Directive — In the entries below, find the line with "Generate a Blender" and the line with "P_CORR = 42.0", then retype both and everything between them exactly. Do not copy the pictures.

Records to use —
- - -

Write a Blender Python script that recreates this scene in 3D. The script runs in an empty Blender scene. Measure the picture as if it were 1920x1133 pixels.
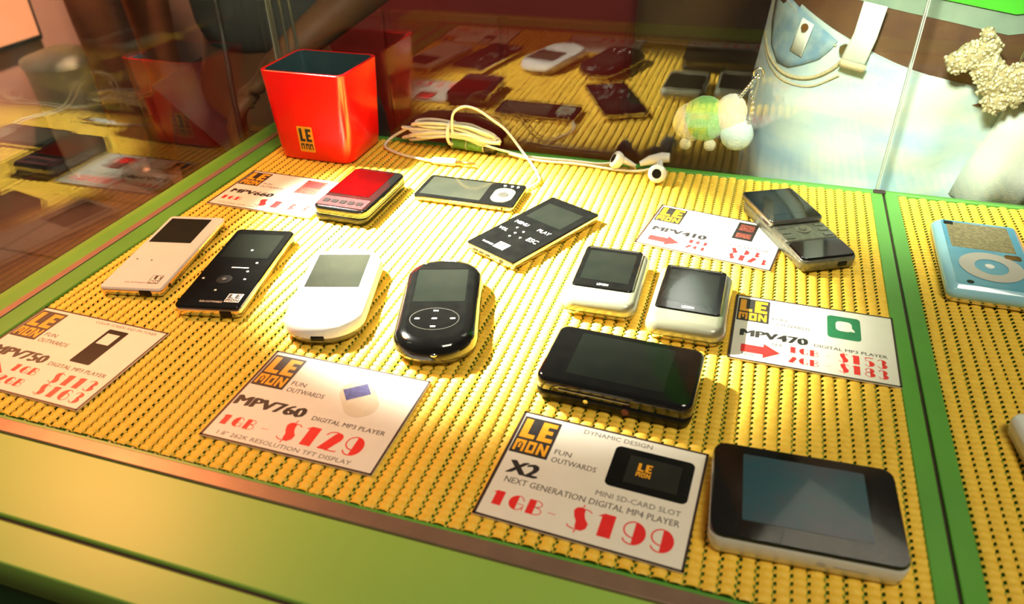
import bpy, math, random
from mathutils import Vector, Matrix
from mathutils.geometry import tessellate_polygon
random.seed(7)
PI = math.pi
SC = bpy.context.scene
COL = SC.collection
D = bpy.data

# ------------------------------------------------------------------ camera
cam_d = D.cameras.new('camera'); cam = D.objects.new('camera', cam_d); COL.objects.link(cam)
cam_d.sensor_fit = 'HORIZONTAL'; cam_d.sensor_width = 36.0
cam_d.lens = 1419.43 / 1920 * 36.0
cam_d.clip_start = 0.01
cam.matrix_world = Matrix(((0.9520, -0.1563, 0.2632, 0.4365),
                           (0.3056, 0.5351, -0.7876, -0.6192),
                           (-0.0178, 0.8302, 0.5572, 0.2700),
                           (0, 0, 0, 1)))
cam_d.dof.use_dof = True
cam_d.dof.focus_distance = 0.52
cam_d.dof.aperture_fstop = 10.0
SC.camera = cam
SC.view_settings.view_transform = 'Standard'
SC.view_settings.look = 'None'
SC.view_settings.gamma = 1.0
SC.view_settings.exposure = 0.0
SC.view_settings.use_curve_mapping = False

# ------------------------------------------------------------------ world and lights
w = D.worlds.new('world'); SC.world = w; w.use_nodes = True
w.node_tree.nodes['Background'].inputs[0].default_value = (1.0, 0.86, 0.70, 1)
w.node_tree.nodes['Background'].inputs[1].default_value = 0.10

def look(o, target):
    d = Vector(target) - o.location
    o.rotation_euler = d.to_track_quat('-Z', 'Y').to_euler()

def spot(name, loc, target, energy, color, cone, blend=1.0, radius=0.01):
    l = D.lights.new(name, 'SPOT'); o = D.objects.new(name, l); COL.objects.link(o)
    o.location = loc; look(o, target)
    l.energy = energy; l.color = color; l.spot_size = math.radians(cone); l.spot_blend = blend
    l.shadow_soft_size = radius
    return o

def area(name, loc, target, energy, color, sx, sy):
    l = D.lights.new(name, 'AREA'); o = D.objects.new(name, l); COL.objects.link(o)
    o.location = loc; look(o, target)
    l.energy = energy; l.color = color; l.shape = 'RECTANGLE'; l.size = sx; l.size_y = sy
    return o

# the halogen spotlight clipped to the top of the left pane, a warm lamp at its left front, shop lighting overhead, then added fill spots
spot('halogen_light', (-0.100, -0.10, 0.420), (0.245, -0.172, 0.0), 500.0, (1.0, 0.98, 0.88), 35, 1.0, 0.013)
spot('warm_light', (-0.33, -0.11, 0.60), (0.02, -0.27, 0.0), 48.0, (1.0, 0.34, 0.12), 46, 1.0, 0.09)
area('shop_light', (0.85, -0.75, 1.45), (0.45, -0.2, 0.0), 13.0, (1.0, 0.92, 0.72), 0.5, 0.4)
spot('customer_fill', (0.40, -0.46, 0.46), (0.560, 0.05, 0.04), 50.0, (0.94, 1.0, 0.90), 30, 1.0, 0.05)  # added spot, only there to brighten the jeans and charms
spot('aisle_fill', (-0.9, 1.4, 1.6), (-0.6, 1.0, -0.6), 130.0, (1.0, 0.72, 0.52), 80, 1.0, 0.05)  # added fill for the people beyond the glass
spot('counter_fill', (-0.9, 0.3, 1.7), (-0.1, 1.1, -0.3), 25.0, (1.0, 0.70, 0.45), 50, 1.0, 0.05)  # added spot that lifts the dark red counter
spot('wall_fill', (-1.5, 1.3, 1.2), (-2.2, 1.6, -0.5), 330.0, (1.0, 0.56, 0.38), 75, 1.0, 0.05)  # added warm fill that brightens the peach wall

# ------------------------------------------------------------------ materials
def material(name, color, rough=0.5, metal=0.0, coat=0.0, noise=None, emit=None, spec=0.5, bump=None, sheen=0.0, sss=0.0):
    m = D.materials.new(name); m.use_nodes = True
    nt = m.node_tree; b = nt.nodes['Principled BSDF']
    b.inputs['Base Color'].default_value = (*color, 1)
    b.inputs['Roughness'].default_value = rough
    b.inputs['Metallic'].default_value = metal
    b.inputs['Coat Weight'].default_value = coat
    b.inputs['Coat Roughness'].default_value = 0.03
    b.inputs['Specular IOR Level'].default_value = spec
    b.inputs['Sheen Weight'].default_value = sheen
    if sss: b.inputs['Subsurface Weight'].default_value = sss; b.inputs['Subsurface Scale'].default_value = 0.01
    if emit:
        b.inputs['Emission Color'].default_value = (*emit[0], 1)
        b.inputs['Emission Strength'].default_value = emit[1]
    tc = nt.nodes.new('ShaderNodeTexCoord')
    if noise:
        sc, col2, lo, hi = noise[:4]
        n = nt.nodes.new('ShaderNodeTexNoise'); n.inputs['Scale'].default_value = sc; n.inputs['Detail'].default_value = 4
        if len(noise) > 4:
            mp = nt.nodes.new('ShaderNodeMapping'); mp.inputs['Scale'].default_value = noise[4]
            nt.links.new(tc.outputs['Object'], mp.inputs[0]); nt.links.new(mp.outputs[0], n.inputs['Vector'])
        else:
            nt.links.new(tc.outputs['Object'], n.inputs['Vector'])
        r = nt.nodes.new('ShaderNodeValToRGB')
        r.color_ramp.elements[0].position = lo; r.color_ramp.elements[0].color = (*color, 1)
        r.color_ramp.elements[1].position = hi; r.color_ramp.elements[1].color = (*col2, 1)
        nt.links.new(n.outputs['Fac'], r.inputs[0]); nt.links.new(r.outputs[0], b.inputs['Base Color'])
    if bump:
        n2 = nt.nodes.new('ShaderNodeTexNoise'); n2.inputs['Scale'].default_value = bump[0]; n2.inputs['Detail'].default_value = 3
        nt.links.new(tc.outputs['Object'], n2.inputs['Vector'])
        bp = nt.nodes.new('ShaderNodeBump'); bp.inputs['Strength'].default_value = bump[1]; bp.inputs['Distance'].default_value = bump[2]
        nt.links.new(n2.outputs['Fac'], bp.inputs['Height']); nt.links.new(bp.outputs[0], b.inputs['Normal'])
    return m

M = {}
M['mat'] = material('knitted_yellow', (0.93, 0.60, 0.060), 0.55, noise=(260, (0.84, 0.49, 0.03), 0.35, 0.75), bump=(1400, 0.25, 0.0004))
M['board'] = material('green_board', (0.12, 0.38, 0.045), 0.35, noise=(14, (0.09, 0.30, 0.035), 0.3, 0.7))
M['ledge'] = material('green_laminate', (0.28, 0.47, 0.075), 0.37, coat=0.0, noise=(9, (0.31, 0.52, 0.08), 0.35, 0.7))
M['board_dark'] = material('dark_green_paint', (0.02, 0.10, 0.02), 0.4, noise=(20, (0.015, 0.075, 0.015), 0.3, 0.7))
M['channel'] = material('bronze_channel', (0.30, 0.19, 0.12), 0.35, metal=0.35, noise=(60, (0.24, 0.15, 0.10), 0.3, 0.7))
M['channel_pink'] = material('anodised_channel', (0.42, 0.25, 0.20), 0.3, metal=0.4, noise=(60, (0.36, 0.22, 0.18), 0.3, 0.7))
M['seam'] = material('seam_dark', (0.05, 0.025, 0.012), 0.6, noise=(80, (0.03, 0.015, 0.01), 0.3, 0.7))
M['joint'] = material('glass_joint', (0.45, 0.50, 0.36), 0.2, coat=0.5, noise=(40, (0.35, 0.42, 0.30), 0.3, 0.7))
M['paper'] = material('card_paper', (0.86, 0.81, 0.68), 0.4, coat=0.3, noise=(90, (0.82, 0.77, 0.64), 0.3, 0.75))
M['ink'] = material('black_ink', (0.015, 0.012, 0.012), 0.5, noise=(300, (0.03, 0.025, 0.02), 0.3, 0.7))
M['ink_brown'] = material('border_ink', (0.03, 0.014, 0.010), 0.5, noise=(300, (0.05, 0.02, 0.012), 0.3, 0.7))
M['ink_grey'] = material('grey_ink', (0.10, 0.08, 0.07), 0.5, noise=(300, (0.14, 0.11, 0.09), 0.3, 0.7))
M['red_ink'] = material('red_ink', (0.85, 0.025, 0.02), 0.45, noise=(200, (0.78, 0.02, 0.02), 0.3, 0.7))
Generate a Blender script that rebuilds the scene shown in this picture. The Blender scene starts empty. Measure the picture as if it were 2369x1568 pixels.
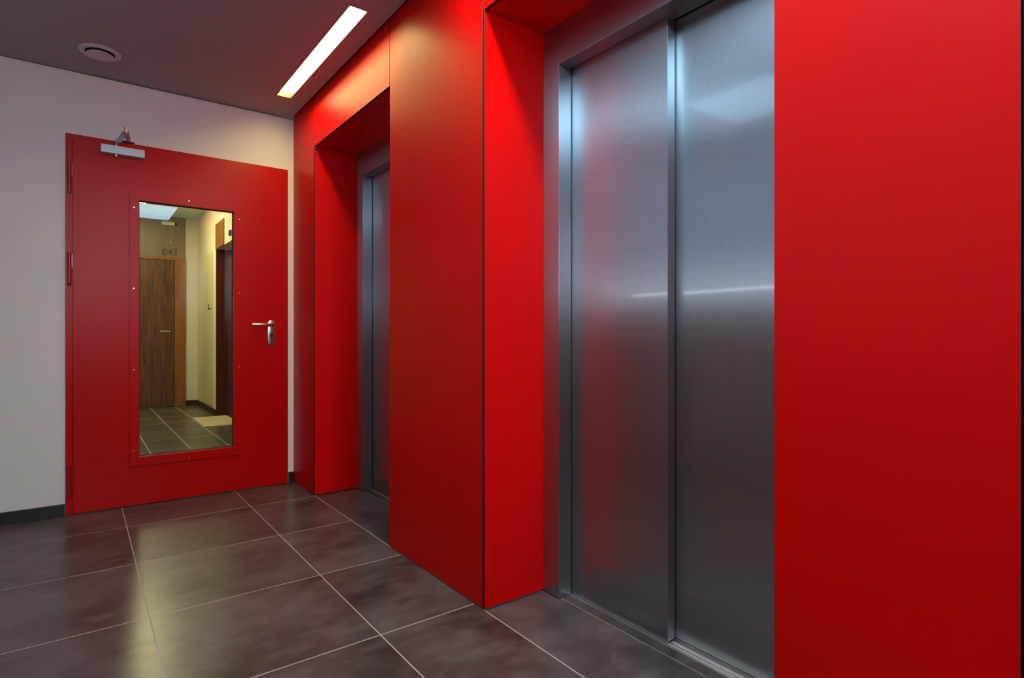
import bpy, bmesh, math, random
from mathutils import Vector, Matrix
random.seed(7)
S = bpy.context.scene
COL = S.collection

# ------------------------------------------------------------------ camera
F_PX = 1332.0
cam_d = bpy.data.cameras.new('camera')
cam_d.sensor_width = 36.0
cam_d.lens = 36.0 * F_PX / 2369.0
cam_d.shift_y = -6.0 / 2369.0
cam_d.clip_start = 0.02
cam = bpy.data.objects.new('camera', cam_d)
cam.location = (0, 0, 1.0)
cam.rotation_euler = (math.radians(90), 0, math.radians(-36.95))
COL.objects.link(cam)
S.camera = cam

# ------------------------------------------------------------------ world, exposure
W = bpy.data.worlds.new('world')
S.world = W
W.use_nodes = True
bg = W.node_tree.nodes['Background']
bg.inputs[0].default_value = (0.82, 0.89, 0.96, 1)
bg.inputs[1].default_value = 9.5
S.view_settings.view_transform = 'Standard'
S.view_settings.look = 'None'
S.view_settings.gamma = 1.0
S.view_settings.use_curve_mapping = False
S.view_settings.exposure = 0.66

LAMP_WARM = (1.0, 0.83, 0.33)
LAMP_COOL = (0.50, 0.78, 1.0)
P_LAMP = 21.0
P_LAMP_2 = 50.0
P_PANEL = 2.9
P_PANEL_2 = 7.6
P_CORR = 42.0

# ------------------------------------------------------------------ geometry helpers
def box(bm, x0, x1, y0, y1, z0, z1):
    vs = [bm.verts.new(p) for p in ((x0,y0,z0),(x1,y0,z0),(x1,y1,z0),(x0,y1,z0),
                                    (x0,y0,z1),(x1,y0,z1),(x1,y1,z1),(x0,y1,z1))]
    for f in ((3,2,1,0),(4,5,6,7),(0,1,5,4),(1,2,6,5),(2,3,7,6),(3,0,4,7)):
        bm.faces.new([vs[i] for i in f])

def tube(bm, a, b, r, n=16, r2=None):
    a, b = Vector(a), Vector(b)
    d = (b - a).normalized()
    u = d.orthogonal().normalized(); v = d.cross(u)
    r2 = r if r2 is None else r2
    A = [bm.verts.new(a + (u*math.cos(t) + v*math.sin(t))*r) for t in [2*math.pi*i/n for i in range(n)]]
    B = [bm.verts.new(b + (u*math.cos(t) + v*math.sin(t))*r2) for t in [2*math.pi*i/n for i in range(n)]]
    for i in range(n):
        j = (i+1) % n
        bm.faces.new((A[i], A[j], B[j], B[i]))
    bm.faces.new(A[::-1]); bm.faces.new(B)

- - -

Solution to this problem —
Generate a Blender script that rebuilds the scene shown in this picture. The Blender scene starts empty. Measure the picture as if it were 2369x1568 pixels.
import bpy, bmesh, math, random
from mathutils import Vector, Matrix
random.seed(7)
S = bpy.context.scene
COL = S.collection

# ------------------------------------------------------------------ camera
F_PX = 1332.0
cam_d = bpy.data.cameras.new('camera')
cam_d.sensor_width = 36.0
cam_d.lens = 36.0 * F_PX / 2369.0
cam_d.shift_y = -6.0 / 2369.0
cam_d.clip_start = 0.02
cam = bpy.data.objects.new('camera', cam_d)
cam.location = (0, 0, 1.0)
cam.rotation_euler = (math.radians(90), 0, math.radians(-36.95))
COL.objects.link(cam)
S.camera = cam

# ------------------------------------------------------------------ world, exposure
W = bpy.data.worlds.new('world')
S.world = W
W.use_nodes = True
bg = W.node_tree.nodes['Background']
bg.inputs[0].default_value = (0.82, 0.89, 0.96, 1)
bg.inputs[1].default_value = 9.5
S.view_settings.view_transform = 'Standard'
S.view_settings.look = 'None'
S.view_settings.gamma = 1.0
S.view_settings.use_curve_mapping = False
S.view_settings.exposure = 0.66

LAMP_WARM = (1.0, 0.83, 0.33)
LAMP_COOL = (0.50, 0.78, 1.0)
P_LAMP = 21.0
P_LAMP_2 = 50.0
P_PANEL = 2.9
P_PANEL_2 = 7.6
P_CORR = 42.0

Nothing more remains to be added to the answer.